4

Имея дело с Приговым, не только задумываешься над поэзией вообще, но также и над итальянской поэтической традицией XX в. Невольно начинаешь рыться в памяти в поисках чего-либо подобного, своего рода аналога Пригову. Ведь переводчик не работает в вакууме, на него давят его предпочтения (а если он поэт — его собственная поэтика). Кроме того, его как магнит притягивают стилистические особенности поэтов недавнего прошлого.

В связи с этим особенно интересна статья М. Л. Гаспарова «Стилистическая перспектива в переводах художественной литературы», где он замечает, что упомянутое давление может обратиться в нечто положительное и даже в некоторой степени удобное:

«[Переводчик] должен выбрать из огромного запаса реально существующих стилей русской (в моей ситуации — итальянской. — А.Н.) литературы тот, который, по его ощущению, лучше всего подходит для переводимого произведения, и по нему стилизовать свой перевод, заранее представляя тем самым, какие ассоциации он вызовет у читателя. <…> Стилизация по романтическим предрассудкам еще считается у нас чем-то предосудительным, — так сказать, уклонением от нормального самовыражения. Но к переводчику это относиться не может; переводчик вообще не имеет права на самовыражение, права быть самим собой: если он на таком праве настаивает, то у него могут получиться хорошие стихи, но не хорошие переводы. Более того, переводчик обязан быть стилизатором превыше всего — т. е. выбрать свои художественные средства обдуманно, там, где оригинальный писатель выбирает их стихийно»[605].
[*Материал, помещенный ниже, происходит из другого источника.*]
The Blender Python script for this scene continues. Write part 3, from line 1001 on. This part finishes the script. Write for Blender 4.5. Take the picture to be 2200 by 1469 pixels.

Думается, что при переводе Пригова, скорее всего, важен не столько идиостиль того или иного итальянского автора, сколько его отношение к поэзии вообще. На этом же уровне нужен и аналог.

Как ни странно, найти подобный аналог относительно легче, если речь идет о Рубинштейне. У поэта Ламберто Пиньотти (1926), например, есть «стихи», которые состоят из перечня предложений, взятых из повседневного языка и восходящих к более или менее узнаваемым жизненным контекстам (ситуациям)[606]. Правда, нет специфики Рубинштейна, т. е. карточек и картотек, но все равно нечто общее между этими двумя авторами найти можно.

С Приговым дело обстоит по-другому. Прямой аналог Пригову в Италии найти гораздо труднее, но если бы он жил в Италии и писал по-итальянски, он вписался бы — хотя с большими оговорками, о которых ниже, — в рамки так называемого «неоавангарда» 60-х гг. и «Группы 63», вокруг которой собирались главные представители этого литературного направления: Элио Пальярани, Альфредо Джулиани, Эдоардо Сангвинети, Антонио Порта, Нанни Балестрини.

Я здесь хочу только намекнуть на возможность провести параллель между целью, к которой стремился итальянский неоавангард, и целью, к которой стремился концептуализм (даже при всех разительных различиях между итальянским и советским контекстами). С одной стороны, это очень интересная тема, с другой стороны, она требует дальнейшего изучения, поэтому я тут ограничусь одной цитатой, в которой, в общих чертах, излагается суть отношения неоавангардистов к литературному миру:

«Им было важно покончить с социальной ангажированностью в текстах и с неореализмом <…>, они хотели экспериментировать с языком, смести традиционные преграды, естественные условности общения, уйти от надоевшего литературного языка и заезженной бытовой речи, от реализма и герметизма. Они искали новые подходы к смыслу и к формам отношения литературы с читателем, вне системы потребления в культуре. Ради этого они стремились усложнить язык, разложить на составные части повествование, затемнить и зашифровать содержание <…>, они отказались от „высоких форм“, от сентиментальности и пафоса в пользу сниженности, деформации, пародии, они доходили до отрицания литературы как ценности и как реального опыта»[607].

К этому добавлю небезынтересную, может быть, информацию о том, каково было отношение советского литературного истеблишмента к подобным экспериментам в Италии, хотя легко догадаться, что оно было весьма отрицательным. Тексты «неоавангардистов», например, приведены в разгромных статьях Г. С. Брейтбурда, известного советского итальяниста. По мнению Брейтбурда, «художественная продукция [авангарда] далеко не всегда рассчитана на восприятие ее читающим человеком»[608]. Его особенно раздражает то, что неоавангардисты «отрицают роль литературы как формы человеческого общения»[609] и утверждают, что «поэзия должна отдаться языку обнаженной, без идеологических одежд»[610]. Приведу еще слова Брейтбурда:

«Литература, замкнутая в пределах лингвистического эксперимента, в пределах опытов над языком, литература, лежащая вне мировоззрения, „антиидеологическая“ по своей сущности, естественно, думает о читателе в самую последнюю очередь»[611].

Тон ясен. Продолжать, думаю, излишне[612].